For the migration of existing, activated konnectors in V2, the type of account
for each konnector will have to be indicated in a V2 "my account" application
update. After that, it will be possible to create the accounts associated to
each activated konnectors an link the konnectors to these accounts in a
migration script.

## Study on konnectors installation on VFS

The VFS is slow and installing npm packages on it will cause some performance
problem. We are trying to find solution to handle that.

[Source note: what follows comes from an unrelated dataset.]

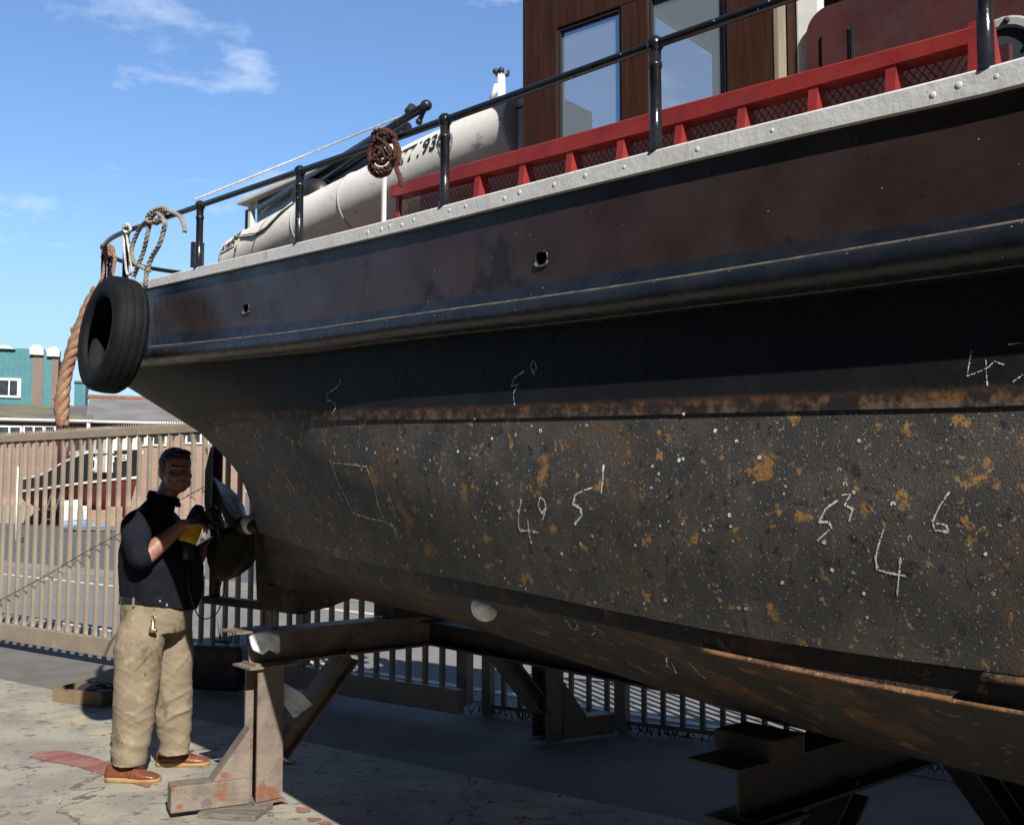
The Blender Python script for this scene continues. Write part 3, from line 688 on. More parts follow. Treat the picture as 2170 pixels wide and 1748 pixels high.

We found 3 possible solutions :

-   Install the konnector on VFS as tar.gz files with all the dependencies
    included by the konnector developper
    -   advantages : easy for the konnector developper, as performant as a cp,
        no nedd for a compiled version of the konnector source, no duplication
        of code in the repo
    -   drawbacks : The source are not readable in files application then more
        complicated to study the konnector source, not really nice... , still
        could take a lot of space on VFS
-   Use webpack with `target: node` option to make a node bundle of the
    dependencies
    -   advantages : the konnector itself stays in clear on the VFS
    -   drawbacks : forces a compilation of the sources and then a sync between
        the source and bundle in the git repo by the konnector developper,
        forces konnector developpers to use webpack.
-   Install the npm dependencies with yarn in an immutable cache (--cache-folder
    option) in a directory like deps-${konnector-git-sha1} not in VFS.
    -   advantages : easier for the konnector developper, no particular
        dependency handling, no mandatory compilation, just a package.json in
        the git repository, the cache can be shared by instances
    -   drawbacks : node only solution, maybe more work on the cozy-stack side

## TODO

-   [x] How to install and update the konnectors?
-   [x] Are the konnectors installed once per server or per instance (in the VFS
        like client-side apps)?
-   [x] One git repository with all the konnectors (like now), or one repos per
        konnector? Same question for package.json
-   [ ] What API to list the konnectors for My Accounts?
-   [ ] What workflow for developing a konnector?
-   [ ] How to test konnectors?
-   [x] How are managed the locales? : declared in manfiest.konnector
-   [x] Which version of nodejs? Last LTS version bundled in a rocket container
-   [ ] Do you keep coffeescript? Or move every konnector to ES2017? _ 28
        konnectors in coffee _ 22 konnectors in JS
-   [ ] What about weboob?
-   [ ] What roadmap for transforming the konnectors-v2 in konnectors-v3?
-   [x] What format for the konnectors manifest?
-   [x] What permissions for a konnector?
-   [ ] For konnectors that import files, how can we let the user select a
        folder and have an associated permission for the konnector in this
        folder (and not anywhere else on the virtual file system)?
-   [ ] Can we associate the data retrieved by a konnector to a "profile"? The
        goal is to allow a client-side to have a permission on this profile and
        be able to read all the data fetched by a given konnector (or is tied to
        an account)?
-   [ ] How are logged the data exported/synchronized by a "push" konnector?
-   [x] Analyze the konnectors node_modules _ no compiled modules currently _ 28
        dependencies that install 65 MB for 271 modules in production \* 71
        dependencies that install 611 MB for 858 modules with dev dependencies
-   [ ] How are persisted the accounts?
-   [x] How is executed a konnector? In particular, how the credentials are
        given to the konnector?
-   [ ] what should expose a konnector (data, functions, etc)? \*
        https://github.com/cozy-labs/konnectors/issues/695
-   [ ] How can we support konnectors with OAuth?